## Your instructions
The listing below should be written out exactly; please include all of it.

## Data lines
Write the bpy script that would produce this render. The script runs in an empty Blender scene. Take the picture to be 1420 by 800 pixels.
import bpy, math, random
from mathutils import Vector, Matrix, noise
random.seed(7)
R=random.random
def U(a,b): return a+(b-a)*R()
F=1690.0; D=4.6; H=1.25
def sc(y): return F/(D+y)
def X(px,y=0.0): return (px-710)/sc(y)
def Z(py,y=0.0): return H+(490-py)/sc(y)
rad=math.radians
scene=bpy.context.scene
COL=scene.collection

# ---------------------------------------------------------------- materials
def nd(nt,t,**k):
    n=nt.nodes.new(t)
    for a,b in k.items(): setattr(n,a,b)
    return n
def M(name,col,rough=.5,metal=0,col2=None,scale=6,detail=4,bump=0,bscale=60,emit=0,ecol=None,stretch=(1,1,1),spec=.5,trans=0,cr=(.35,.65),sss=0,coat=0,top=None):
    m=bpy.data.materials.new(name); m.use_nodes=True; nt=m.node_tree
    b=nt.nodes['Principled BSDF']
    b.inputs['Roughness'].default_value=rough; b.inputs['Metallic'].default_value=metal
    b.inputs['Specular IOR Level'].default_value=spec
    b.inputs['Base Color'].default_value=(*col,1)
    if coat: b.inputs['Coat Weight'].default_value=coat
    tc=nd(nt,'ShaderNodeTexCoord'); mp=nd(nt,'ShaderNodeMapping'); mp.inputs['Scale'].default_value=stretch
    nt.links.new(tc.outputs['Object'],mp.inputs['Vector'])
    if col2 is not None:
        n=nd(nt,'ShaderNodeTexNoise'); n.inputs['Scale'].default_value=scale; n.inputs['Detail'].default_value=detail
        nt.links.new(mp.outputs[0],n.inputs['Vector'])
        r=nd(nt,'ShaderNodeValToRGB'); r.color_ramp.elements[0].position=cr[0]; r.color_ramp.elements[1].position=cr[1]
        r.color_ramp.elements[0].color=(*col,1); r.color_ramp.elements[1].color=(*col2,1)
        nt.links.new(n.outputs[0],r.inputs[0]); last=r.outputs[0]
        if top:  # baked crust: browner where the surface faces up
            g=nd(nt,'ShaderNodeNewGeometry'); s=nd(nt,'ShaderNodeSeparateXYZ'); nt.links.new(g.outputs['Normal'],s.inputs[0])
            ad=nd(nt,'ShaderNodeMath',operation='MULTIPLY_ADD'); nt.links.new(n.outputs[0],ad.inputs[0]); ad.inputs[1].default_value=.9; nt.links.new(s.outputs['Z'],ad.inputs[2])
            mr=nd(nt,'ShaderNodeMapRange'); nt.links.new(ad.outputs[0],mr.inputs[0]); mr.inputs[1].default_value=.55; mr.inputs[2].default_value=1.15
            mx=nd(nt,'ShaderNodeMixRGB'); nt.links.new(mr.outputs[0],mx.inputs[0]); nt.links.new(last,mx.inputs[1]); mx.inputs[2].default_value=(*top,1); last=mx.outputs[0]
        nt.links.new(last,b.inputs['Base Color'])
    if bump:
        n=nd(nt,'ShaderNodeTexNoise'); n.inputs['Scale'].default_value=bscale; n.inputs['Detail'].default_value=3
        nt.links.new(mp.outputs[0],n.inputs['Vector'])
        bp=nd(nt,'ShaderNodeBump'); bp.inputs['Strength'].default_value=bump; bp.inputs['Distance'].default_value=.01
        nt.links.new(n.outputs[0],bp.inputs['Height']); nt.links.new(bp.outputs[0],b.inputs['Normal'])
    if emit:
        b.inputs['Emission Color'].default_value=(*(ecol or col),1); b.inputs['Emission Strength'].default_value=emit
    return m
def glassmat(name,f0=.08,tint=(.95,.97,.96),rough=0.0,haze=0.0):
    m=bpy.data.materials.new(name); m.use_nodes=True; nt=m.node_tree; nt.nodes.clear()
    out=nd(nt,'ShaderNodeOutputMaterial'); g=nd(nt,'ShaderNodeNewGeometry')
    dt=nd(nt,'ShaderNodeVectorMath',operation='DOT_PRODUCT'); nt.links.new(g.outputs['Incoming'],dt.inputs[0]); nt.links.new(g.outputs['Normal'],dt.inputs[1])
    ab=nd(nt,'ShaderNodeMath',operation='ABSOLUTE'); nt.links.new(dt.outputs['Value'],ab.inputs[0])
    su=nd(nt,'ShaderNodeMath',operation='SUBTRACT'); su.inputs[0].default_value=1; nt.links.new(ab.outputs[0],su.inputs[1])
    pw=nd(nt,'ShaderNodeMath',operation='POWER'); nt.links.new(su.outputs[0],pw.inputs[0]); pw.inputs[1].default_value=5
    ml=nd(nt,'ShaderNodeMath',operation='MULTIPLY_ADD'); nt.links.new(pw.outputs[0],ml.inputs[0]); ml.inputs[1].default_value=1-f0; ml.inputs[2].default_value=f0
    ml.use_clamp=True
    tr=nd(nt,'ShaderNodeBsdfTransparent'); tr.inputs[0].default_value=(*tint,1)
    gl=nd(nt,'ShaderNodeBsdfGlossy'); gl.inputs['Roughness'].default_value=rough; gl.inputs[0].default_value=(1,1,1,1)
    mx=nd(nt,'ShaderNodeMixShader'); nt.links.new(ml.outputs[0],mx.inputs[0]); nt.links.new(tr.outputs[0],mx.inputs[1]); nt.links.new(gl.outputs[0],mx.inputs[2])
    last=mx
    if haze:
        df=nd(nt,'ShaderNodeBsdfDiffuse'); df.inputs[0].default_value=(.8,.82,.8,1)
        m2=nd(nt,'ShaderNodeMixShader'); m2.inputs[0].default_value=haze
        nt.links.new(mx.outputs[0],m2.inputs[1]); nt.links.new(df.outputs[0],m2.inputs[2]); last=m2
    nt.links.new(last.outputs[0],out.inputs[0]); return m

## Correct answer
Write the bpy script that would produce this render. The script runs in an empty Blender scene. Take the picture to be 1420 by 800 pixels.
import bpy, math, random
from mathutils import Vector, Matrix, noise
random.seed(7)
R=random.random
def U(a,b): return a+(b-a)*R()
F=1690.0; D=4.6; H=1.25
def sc(y): return F/(D+y)
def X(px,y=0.0): return (px-710)/sc(y)
def Z(py,y=0.0): return H+(490-py)/sc(y)
rad=math.radians
scene=bpy.context.scene
COL=scene.collection

# ---------------------------------------------------------------- materials
def nd(nt,t,**k):
    n=nt.nodes.new(t)
    for a,b in k.items(): setattr(n,a,b)
    return n
def M(name,col,rough=.5,metal=0,col2=None,scale=6,detail=4,bump=0,bscale=60,emit=0,ecol=None,stretch=(1,1,1),spec=.5,trans=0,cr=(.35,.65),sss=0,coat=0,top=None):
    m=bpy.data.materials.new(name); m.use_nodes=True; nt=m.node_tree
    b=nt.nodes['Principled BSDF']
    b.inputs['Roughness'].default_value=rough; b.inputs['Metallic'].default_value=metal
    b.inputs['Specular IOR Level'].default_value=spec
    b.inputs['Base Color'].default_value=(*col,1)
    if coat: b.inputs['Coat Weight'].default_value=coat
    tc=nd(nt,'ShaderNodeTexCoord'); mp=nd(nt,'ShaderNodeMapping'); mp.inputs['Scale'].default_value=stretch
    nt.links.new(tc.outputs['Object'],mp.inputs['Vector'])
    if col2 is not None:
        n=nd(nt,'ShaderNodeTexNoise'); n.inputs['Scale'].default_value=scale; n.inputs['Detail'].default_value=detail
        nt.links.new(mp.outputs[0],n.inputs['Vector'])
        r=nd(nt,'ShaderNodeValToRGB'); r.color_ramp.elements[0].position=cr[0]; r.color_ramp.elements[1].position=cr[1]
        r.color_ramp.elements[0].color=(*col,1); r.color_ramp.elements[1].color=(*col2,1)
        nt.links.new(n.outputs[0],r.inputs[0]); last=r.outputs[0]
        if top:  # baked crust: browner where the surface faces up
            g=nd(nt,'ShaderNodeNewGeometry'); s=nd(nt,'ShaderNodeSeparateXYZ'); nt.links.new(g.outputs['Normal'],s.inputs[0])
            ad=nd(nt,'ShaderNodeMath',operation='MULTIPLY_ADD'); nt.links.new(n.outputs[0],ad.inputs[0]); ad.inputs[1].default_value=.9; nt.links.new(s.outputs['Z'],ad.inputs[2])
            mr=nd(nt,'ShaderNodeMapRange'); nt.links.new(ad.outputs[0],mr.inputs[0]); mr.inputs[1].default_value=.55; mr.inputs[2].default_value=1.15
            mx=nd(nt,'ShaderNodeMixRGB'); nt.links.new(mr.outputs[0],mx.inputs[0]); nt.links.new(last,mx.inputs[1]); mx.inputs[2].default_value=(*top,1); last=mx.outputs[0]
        nt.links.new(last,b.inputs['Base Color'])
    if bump:
        n=nd(nt,'ShaderNodeTexNoise'); n.inputs['Scale'].default_value=bscale; n.inputs['Detail'].default_value=3
        nt.links.new(mp.outputs[0],n.inputs['Vector'])
        bp=nd(nt,'ShaderNodeBump'); bp.inputs['Strength'].default_value=bump; bp.inputs['Distance'].default_value=.01
        nt.links.new(n.outputs[0],bp.inputs['Height']); nt.links.new(bp.outputs[0],b.inputs['Normal'])
    if emit:
        b.inputs['Emission Color'].default_value=(*(ecol or col),1); b.inputs['Emission Strength'].default_value=emit
    return m
def glassmat(name,f0=.08,tint=(.95,.97,.96),rough=0.0,haze=0.0):
    m=bpy.data.materials.new(name); m.use_nodes=True; nt=m.node_tree; nt.nodes.clear()
    out=nd(nt,'ShaderNodeOutputMaterial'); g=nd(nt,'ShaderNodeNewGeometry')
    dt=nd(nt,'ShaderNodeVectorMath',operation='DOT_PRODUCT'); nt.links.new(g.outputs['Incoming'],dt.inputs[0]); nt.links.new(g.outputs['Normal'],dt.inputs[1])
    ab=nd(nt,'ShaderNodeMath',operation='ABSOLUTE'); nt.links.new(dt.outputs['Value'],ab.inputs[0])
    su=nd(nt,'ShaderNodeMath',operation='SUBTRACT'); su.inputs[0].default_value=1; nt.links.new(ab.outputs[0],su.inputs[1])
    pw=nd(nt,'ShaderNodeMath',operation='POWER'); nt.links.new(su.outputs[0],pw.inputs[0]); pw.inputs[1].default_value=5
    ml=nd(nt,'ShaderNodeMath',operation='MULTIPLY_ADD'); nt.links.new(pw.outputs[0],ml.inputs[0]); ml.inputs[1].default_value=1-f0; ml.inputs[2].default_value=f0
    ml.use_clamp=True
    tr=nd(nt,'ShaderNodeBsdfTransparent'); tr.inputs[0].default_value=(*tint,1)
    gl=nd(nt,'ShaderNodeBsdfGlossy'); gl.inputs['Roughness'].default_value=rough; gl.inputs[0].default_value=(1,1,1,1)
    mx=nd(nt,'ShaderNodeMixShader'); nt.links.new(ml.outputs[0],mx.inputs[0]); nt.links.new(tr.outputs[0],mx.inputs[1]); nt.links.new(gl.outputs[0],mx.inputs[2])
    last=mx
    if haze:
        df=nd(nt,'ShaderNodeBsdfDiffuse'); df.inputs[0].default_value=(.8,.82,.8,1)
        m2=nd(nt,'ShaderNodeMixShader'); m2.inputs[0].default_value=haze
        nt.links.new(mx.outputs[0],m2.inputs[1]); nt.links.new(df.outputs[0],m2.inputs[2]); last=m2
    nt.links.new(last.outputs[0],out.inputs[0]); return m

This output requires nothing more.